━━━ Given data

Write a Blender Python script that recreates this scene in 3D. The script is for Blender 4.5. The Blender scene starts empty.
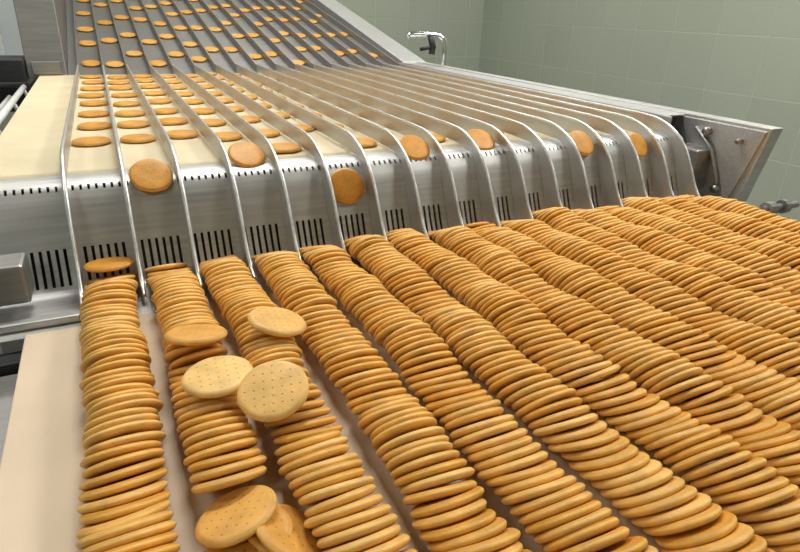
import bpy, math, random
import numpy as np
from mathutils import Vector, Matrix, Euler
random.seed(7)
P=0.07; ZF=18.0
def W(x,y,z): return (x*P,y*P,(z+ZF)*P)
sc=bpy.context.scene
try: sc.view_settings.view_transform='Standard'
except Exception: pass

# ---------------------------------------------------------------- materials
def newmat(name):
    m=bpy.data.materials.new(name); m.use_nodes=True
    nt=m.node_tree; b=nt.nodes['Principled BSDF']; return m,nt,b
def N(nt,t,**k):
    n=nt.nodes.new(t)
    for a,v in k.items(): setattr(n,a,v)
    return n
def steel(name,col,rough,metal=0.9,scale=(3,60,60)):
    m,nt,b=newmat(name)
    tc=N(nt,'ShaderNodeTexCoord'); mp=N(nt,'ShaderNodeMapping'); mp.inputs['Scale'].default_value=scale
    no=N(nt,'ShaderNodeTexNoise'); no.inputs['Scale'].default_value=3; no.inputs['Detail'].default_value=5
    nt.links.new(tc.outputs['Object'],mp.inputs[0]); nt.links.new(mp.outputs[0],no.inputs['Vector'])
    mr=N(nt,'ShaderNodeMapRange'); mr.inputs['To Min'].default_value=rough-0.07; mr.inputs['To Max'].default_value=rough+0.1
    nt.links.new(no.outputs['Fac'],mr.inputs['Value']); nt.links.new(mr.outputs[0],b.inputs['Roughness'])
    cr=N(nt,'ShaderNodeValToRGB')
    cr.color_ramp.elements[0].position=.3; cr.color_ramp.elements[1].position=.7
    cr.color_ramp.elements[0].color=[c*.88 for c in col]+[1]; cr.color_ramp.elements[1].color=[min(1,c*1.08) for c in col]+[1]
    nt.links.new(no.outputs['Fac'],cr.inputs[0]); nt.links.new(cr.outputs[0],b.inputs['Base Color'])
    b.inputs['Metallic'].default_value=metal
    return m
M_steel=steel('brushed_steel',(.60,.60,.59),.43,.80)
M_fin=steel('divider_steel',(.55,.55,.54),.40,.82,(60,3,3))
M_bead=steel('polished_edge_steel',(.74,.74,.73),.34,.88)
M_dark=steel('dark_metal',(.035,.036,.04),.5,.4)
M_ramp=steel('ramp_steel',(.33,.325,.315),.42,.80)
M_chrome=steel('chrome',(.75,.76,.78),.12,1.0)
def flat(name,col,rough=.5,bump=0,scale=40,var=.12):
    m,nt,b=newmat(name)
    tc=N(nt,'ShaderNodeTexCoord'); no=N(nt,'ShaderNodeTexNoise'); no.inputs['Scale'].default_value=scale; no.inputs['Detail'].default_value=6
    nt.links.new(tc.outputs['Object'],no.inputs['Vector'])
    cr=N(nt,'ShaderNodeValToRGB'); cr.color_ramp.elements[0].position=.3; cr.color_ramp.elements[1].position=.7
    cr.color_ramp.elements[0].color=[c*(1-var) for c in col]+[1]; cr.color_ramp.elements[1].color=[min(1,c*(1+var)) for c in col]+[1]
    nt.links.new(no.outputs['Fac'],cr.inputs[0]); nt.links.new(cr.outputs[0],b.inputs['Base Color'])
    b.inputs['Roughness'].default_value=rough
    if bump:
        bp=N(nt,'ShaderNodeBump'); bp.inputs['Distance'].default_value=bump; bp.inputs['Strength'].default_value=.5
        nt.links.new(no.outputs['Fac'],bp.inputs['Height']); nt.links.new(bp.outputs[0],b.inputs['Normal'])
    return m
M_belt=flat('cream_belt_fabric',(.67,.575,.385),.6,.0003,12,.07)
M_lbelt=flat('lower_belt_fabric',(.68,.55,.40),.6,.0003,9,.08)
M_black=flat('black_rubber',(.015,.015,.016),.5)
M_white=flat('white_plastic',(.75,.76,.75),.4)
M_plaster=flat('ceiling_paint',(.44,.46,.43),.8)
def tiles(name,axis,c1,c2,mortar,size,rough=.3):
    m,nt,b=newmat(name)
    tc=N(nt,'ShaderNodeTexCoord'); sp=N(nt,'ShaderNodeSeparateXYZ'); cb=N(nt,'ShaderNodeCombineXYZ')
    nt.links.new(tc.outputs['Object'],sp.inputs[0])
    a,c={'x':('Y','Z'),'y':('X','Z'),'z':('X','Y')}[axis]
    nt.links.new(sp.outputs[a],cb.inputs[0]); nt.links.new(sp.outputs[c],cb.inputs[1])
    br=N(nt,'ShaderNodeTexBrick'); br.offset=0; br.inputs['Scale'].default_value=1
    br.inputs['Brick Width'].default_value=size; br.inputs['Row Height'].default_value=size
    br.inputs['Mortar Size'].default_value=.003; br.inputs['Mortar Smooth'].default_value=.3
    br.inputs['Color1'].default_value=c1+(1,); br.inputs['Color2'].default_value=c2+(1,); br.inputs['Mortar'].default_value=mortar+(1,)
    nt.links.new(cb.outputs[0],br.inputs['Vector']); nt.links.new(br.outputs['Color'],b.inputs['Base Color'])
    bp=N(nt,'ShaderNodeBump'); bp.invert=True; bp.inputs['Distance'].default_value=.002
    nt.links.new(br.outputs['Fac'],bp.inputs['Height']); nt.links.new(bp.outputs[0],b.inputs['Normal'])
    b.inputs['Roughness'].default_value=rough
    return m
wc1=(.37,.41,.335); wc2=(.39,.43,.355); wm=(.50,.53,.46)
M_wx=tiles('green_tiles_side','x',wc1,wc2,wm,.30)
M_wy=tiles('green_tiles_back','y',wc1,wc2,wm,.30)
M_fl=tiles('floor_tiles','z',(.18,.18,.17),(.22,.22,.21),(.08,.08,.08),.30,.4)

def biscuit_mat():
    m,nt,b=newmat('baked_biscuit')
    L=nt.links.new
    at=N(nt,'ShaderNodeAttribute',attribute_name='loc'); tn=N(nt,'ShaderNodeAttribute',attribute_name='tone')
    def mth(op,a=None,bb=None,va=None,vb=None):
        n=N(nt,'ShaderNodeMath',operation=op)
        if a is not None: L(a,n.inputs[0])
        if va is not None: n.inputs[0].default_value=va
        if bb is not None: L(bb,n.inputs[1])
        if vb is not None: n.inputs[1].default_value=vb
        return n.outputs[0]
    sp=N(nt,'ShaderNodeSeparateXYZ'); L(at.outputs['Vector'],sp.inputs[0])
    x,y,z=sp.outputs
    r=mth('SQRT',mth('ADD',mth('MULTIPLY',x,x),mth('MULTIPLY',y,y)))
    def fr(v): return mth('SUBTRACT',mth('FRACT',mth('ADD',mth('MULTIPLY',v,vb=3.9),vb=10.5)),vb=.5)
    fx,fy=fr(x),fr(y)
    d=mth('SQRT',mth('ADD',mth('MULTIPLY',fx,fx),mth('MULTIPLY',fy,fy)))
    hole=N(nt,'ShaderNodeMapRange'); hole.inputs['From Min'].default_value=.06; hole.inputs['From Max'].default_value=.13
    hole.inputs['To Min'].default_value=1; hole.inputs['To Max'].default_value=0
    L(d,hole.inputs['Value'])
    hm=mth('MULTIPLY',hole.outputs[0],mth('LESS_THAN',r,vb=.80))
    tc=N(nt,'ShaderNodeTexCoord')
    n1=N(nt,'ShaderNodeTexNoise'); n1.inputs['Scale'].default_value=55; n1.inputs['Detail'].default_value=5; L(tc.outputs['Object'],n1.inputs['Vector'])
    n2=N(nt,'ShaderNodeTexNoise'); n2.inputs['Scale'].default_value=500; n2.inputs['Detail'].default_value=4; L(tc.outputs['Object'],n2.inputs['Vector'])
    top=N(nt,'ShaderNodeMapRange'); top.inputs['From Min'].default_value=-1; top.inputs['From Max'].default_value=1; L(z,top.inputs['Value'])
    cr=N(nt,'ShaderNodeValToRGB'); e=cr.color_ramp.elements
    e[0].position=0; e[0].color=(.75,.42,.09,1); e[1].position=1; e[1].color=(.65,.29,.032,1)
    for ps,c in ((.10,(.60,.28,.042,1)),(.28,(.86,.48,.10,1)),(.66,(.88,.495,.105,1)),(.88,(.56,.245,.032,1))):
        k=e.new(ps); k.color=c
    L(top.outputs[0],cr.inputs[0])
    mx=N(nt,'ShaderNodeMix',data_type='RGBA'); mx.inputs['B'].default_value=(.90,.60,.22,1)
    L(tn.outputs['Fac'],mx.inputs['Factor']); L(cr.outputs[0],mx.inputs['A'])
    mo=N(nt,'ShaderNodeMapRange'); mo.inputs['From Min'].default_value=.3; mo.inputs['From Max'].default_value=.7
    mo.inputs['To Min'].default_value=.82; mo.inputs['To Max'].default_value=1.1; L(n1.outputs['Fac'],mo.inputs['Value'])
    m2=N(nt,'ShaderNodeMix',data_type='RGBA',blend_type='MULTIPLY'); m2.inputs['Factor'].default_value=1
    L(mx.outputs['Result'],m2.inputs['A']); L(mo.outputs[0],m2.inputs['B'])
    m3=N(nt,'ShaderNodeMix',data_type='RGBA'); m3.inputs['B'].default_value=(.30,.14,.03,1)
    L(mth('MULTIPLY',hm,vb=.6),m3.inputs['Factor']); L(m2.outputs['Result'],m3.inputs['A'])
    L(m3.outputs['Result'],b.inputs['Base Color'])
    hgt=mth('SUBTRACT',mth('MULTIPLY',n2.outputs['Fac'],vb=.45),hm)
    bp=N(nt,'ShaderNodeBump'); bp.inputs['Distance'].default_value=.0008; bp.inputs['Strength'].default_value=.6
    L(hgt,bp.inputs['Height']); L(bp.outputs[0],b.inputs['Normal'])
    b.inputs['Roughness'].default_value=.45
    b.inputs['Specular IOR Level'].default_value=.35
    return m
M_bis=biscuit_mat()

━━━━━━

Work required | Repeat, word for word and with no pictures, only the lines running from the beginning of the data to the line that contains "except Exception: pass".

Exercise output |
Write a Blender Python script that recreates this scene in 3D. The script is for Blender 4.5. The Blender scene starts empty.
import bpy, math, random
import numpy as np
from mathutils import Vector, Matrix, Euler
random.seed(7)
P=0.07; ZF=18.0
def W(x,y,z): return (x*P,y*P,(z+ZF)*P)
sc=bpy.context.scene
try: sc.view_settings.view_transform='Standard'
except Exception: pass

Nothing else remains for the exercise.